Die ebenfalls am Donnerstag tagende Bank of England dürfte im Kampf gegen die Inflation ebenfalls eine Zinssenkung im Köcher haben. Die Märkte rechnen für die Novembersitzung mit einer Senkung um 25 Basispunkte, jedoch flachten die Erwartungen an weitere Senkungen nach dem ersten Haushaltsentwurf von Finanzministerin Rachel Reeves ab. Reeves kündigte am Mittwoch die grössten Steuererhöhungen seit drei Jahrzehnten und eine starke Ausweitung der Kreditaufnahme zur Finanzierung von Investitionen an.

Berichtssaison geht gemässigt weiter

In der auslaufenden Woche haben einige gewichtige Blue Chips wie die UBS, Novartis oder Swisscom Zahlen präsentiert. Wie stark die Nerven der Investoren derzeit angespannt sind, zeigten die zum Teil überraschenden Kursreaktionen. Alle drei Blue Chips wurde trotz zum Teil starker Zahlen im grossen Stil durchgereicht. Die Anleger nahmen lieber Gewinne mit als neue Positionen aufzubauen.

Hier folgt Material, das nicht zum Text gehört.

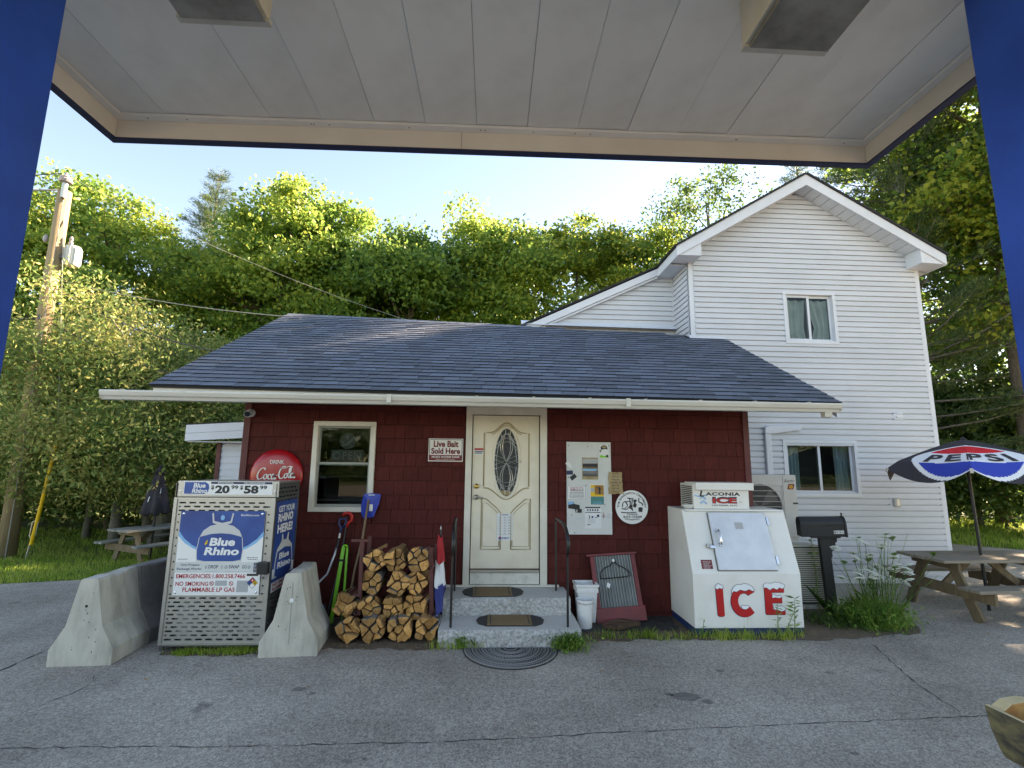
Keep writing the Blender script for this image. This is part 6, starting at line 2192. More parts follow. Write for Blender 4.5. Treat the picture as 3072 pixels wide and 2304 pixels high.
# ================================================================== picnic tables
def picnic(name, label, loc, rz, L, wt, wf, hi=.75):
    t = thing(name, label, 'picnic table', loc, rz)
    for i in range(5):
        yy = -.385 + i * .155
        MB().box(-L / 2 + rnd.uniform(-.02, .02), L / 2 + rnd.uniform(-.02, .02), yy, yy + .147, hi - .04, hi).build('top_plank', wt, t, local=True, bevel=.005)
    for s_ in (-1, 1):
        for k_ in range(2):
            yy = s_ * (.60 + .145 * k_) - .068
            MB().box(-L / 2 + rnd.uniform(-.03, .03), L / 2 + rnd.uniform(-.02, .02), yy, yy + .137, .42, .46).build('bench_plank', wt, t, local=True, bevel=.005)
    for sx in (-1, 1):
        xx = sx * (L / 2 - .28)
        for s_ in (-1, 1):
            MB().bar((xx, s_ * .52, 0.0), (xx, s_ * .20, hi - .042), .04, .135, up=(0, 1, 0)).build('leg', wf, t, local=True, bevel=.004)
        MB().bar((xx + .041 * sx, -.80, .345), (xx + .041 * sx, .80, .345), .04, .14).build('cross_beam', wf, t, local=True, bevel=.004)
        MB().bar((xx + .041 * sx, -.36, hi - .09), (xx + .041 * sx, .36, hi - .09), .04, .09).build('top_cleat', wf, t, local=True, bevel=.004)
        MB().bar((xx - sx * .06, 0, .36), (xx - sx * .50, 0, hi - .05), .04, .09, up=(0, 0, 1)).build('brace', wf, t, local=True, bevel=.004)
    return t


picnic('picnic_table', 'weathered brown wooden picnic table under the soda umbrella', (7.02, 7.05, 0), R(2), 1.82, 'table_wood', 'table_frame')
t = picnic('picnic_table', 'grey wooden picnic table on the lawn beyond the barriers', (-7.35, 12.15, -.27), R(62), 1.9, 'table_grey', 'table_frame')

# umbrella over the right table
um = thing('patio_umbrella', 'open black patio umbrella with red, white and blue Pepsi emblem', 'umbrella', (7.10, 7.06, 0))
um.rotation_euler = (R(1.0), R(-1.0), R(-43))
MB().tube([(0, 0, .0), (0, 0, 2.33)], .021, 10).build('pole', 'print_black', um, local=True)
NR, UR, UZ0, UZ1 = 6, 1.07, 2.39, 2.02


def umb(ang, t_):
    """canopy surface: ang in degrees, t_ 0..1 from hub to rim"""
    k = (ang + 90) / 60.0
    f = k - math.floor(k)
    a0, a1 = R(-90 + 60 * math.floor(k)), R(-90 + 60 * (math.floor(k) + 1))
    rr = UR * t_
    x = rr * ((1 - f) * math.cos(a0) + f * math.cos(a1))
    y = rr * ((1 - f) * math.sin(a0) + f * math.sin(a1))
    sag = 4 * f * (1 - f)
    z = UZ0 - (UZ0 - UZ1) * (t_ ** 1.25) - .045 * sag * t_ * t_
    if t_ > .84:
        z -= (t_ - .84) / .16 * .19 * (.22 + .78 * sag)
    return Vector((x, y, z))


UM = ['umb_black', 'umb_white', 'umb_red', 'umb_blue']


def umb_print(s_, t_):
    """s_ -1..1 over the two panels facing the camera"""
    e = (s_ / .90) ** 2 + ((t_ - .67) / .345) ** 2
    if e > 1:
        return 0
    if e > .84:
        return 1
    if t_ < .60 - .04 * s_ * s_ * 2:
        return 2
    if t_ > .83 + .02 * (1 - abs(s_)):
        return 3
    return 1


for p_ in range(6):
    q = MB()
    na, nt = (110, 120) if p_ not in (1, 4) else (24, 24)
    vv = []
    aa = [-90 + 60 * p_ + 60 * i / na for i in range(na + 1)]
    tt = [.02 + .98 * j / nt for j in range(nt + 1)]
    for t_ in tt:
        for a in aa:
            vv.append(umb(a - 1e-4 if a == aa[-1] else a, t_))
    q.v = [tuple(v) for v in vv]
    for j in range(nt):
        for i in range(na):
            am = (aa[i] + aa[i + 1]) / 2
            tm = (tt[j] + tt[j + 1]) / 2
            d = (am + 90 + 180) % 360 - 180
            d2 = (am - 90 + 180) % 360 - 180
            mi = umb_print(d / 60, tm) if abs(d) < 60 else (umb_print(d2 / 60, tm) if abs(d2) < 60 else 0)
            q.f.append((j * (na + 1) + i, j * (na + 1) + i + 1, (j + 1) * (na + 1) + i + 1, (j + 1) * (na + 1) + i))
            q.m.append(mi)
    q.build('canopy_panel', UM, um, local=True, smooth=True, fix=False)
    a = R(-90 + 60 * p_)
    tip = umb(-90 + 60 * p_, .985)
    MB().tube([(0, 0, 2.28), (tip.x * .5, tip.y * .5, (2.28 + tip.z) / 2 + .02), (tip.x, tip.y, tip.z - .012)], .006, 5).build('rib', 'alu', um, local=True)
    MB().bar((tip.x * 1.0, tip.y, tip.z - .0), (tip.x * 1.02, tip.y * 1.02, tip.z - .06), .035, .012, up=(math.cos(a), math.sin(a), 0)).build('rib_pocket', 'hvac_beige', um, local=True)


def onumb(x, y):
    s_ = (x - .5) * 1.30
    p = umb(-90 + s_ * 60, .82 - y * .20 + .015 * (1 - abs(s_)))
    return p + Vector((0, -.004, .008))


text('PEPSI', (0, 0, 0), EX, EZ, 1, 1, 'umb_black', um, bold=.03, fn=onumb, local=True, spacing=1.25)
MB().lathe([(.03, 2.37), (.04, 2.39), (.02, 2.42), (.001, 2.43)], n=12).build('finial', 'print_black', um, local=True)
# closed umbrella on the far table
cu = thing('closed_umbrella', 'closed black umbrella standing through the grey lawn table', 'umbrella', (-7.45, 11.95, -.27))
MB().tube([(0, 0, 0), (0, 0, 2.1)], .025, 8).build('pole', 'print_black', cu, local=True)
q = MB()
ns = 24
lv = [(1.02, .20), (1.06, .27), (1.3, .22), (1.6, .155), (1.86, .10), (1.93, .085), (1.925, .12), (2.03, .06), (2.12, .012)]
vv = []
for (z, r) in lv:
    for i in range(ns):
        a = 2 * math.pi * i / ns
        f = 1 + .22 * math.cos(a * 6)
        vv.append((r * f * math.cos(a), r * f * math.sin(a), z + (.03 * math.cos(a * 6 + 2) if z < 1.1 else 0)))
q.add(vv, [(j * ns + i, j * ns + (i + 1) % ns, (j + 1) * ns + (i + 1) % ns, (j + 1) * ns + i) for j in range(len(lv) - 1) for i in range(ns)])
q.build('folded_canopy', 'umb_black', cu, local=True, smooth=True, fix=False)
for (a, z, w, h) in ((-2.2, 1.42, .05, .11), (-1.75, 1.30, .04, .12), (-.75, 1.48, .03, .13)):
    r = .20 - (z - 1.3) * .14 + .035
    MB().add([(r * math.cos(a - w * 2), r * math.sin(a - w * 2), z), (r * math.cos(a + w), r * math.sin(a + w), z + .02), (r * .9 * math.cos(a + w * 2), r * .9 * math.sin(a + w * 2), z + h), (r * .93 * math.cos(a), r * .93 * math.sin(a), z + h)], [(0, 1, 2, 3)]).build('white_print', 'umb_white', cu, local=True)

# wooden trough at the lower right
tr = thing('log_trough', 'hollowed wooden trough with pale cut rim at the lower right', 'planter', (3.36, 2.7, 0))


def tr_sec(o, zb, zt, wb_, wt_):
    return [(3.36 - wt_, zt), (3.36 - wb_, zb), (3.36 + wb_, zb), (3.36 + wt_, zt)]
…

In der kommenden Woche stehen weitere Berichte auf der Agenda. Anleger werden vor allem auf die Zahlen des Versicherers Zurich, des Schokoladenherstellers Barry Callebaut sowie des Luxusgüterkonzerns Richemont schauen. Daneben dürften Adecco, AMS-Osram, Burckhardt, Oerlikon und Sensirion Beachtung finden.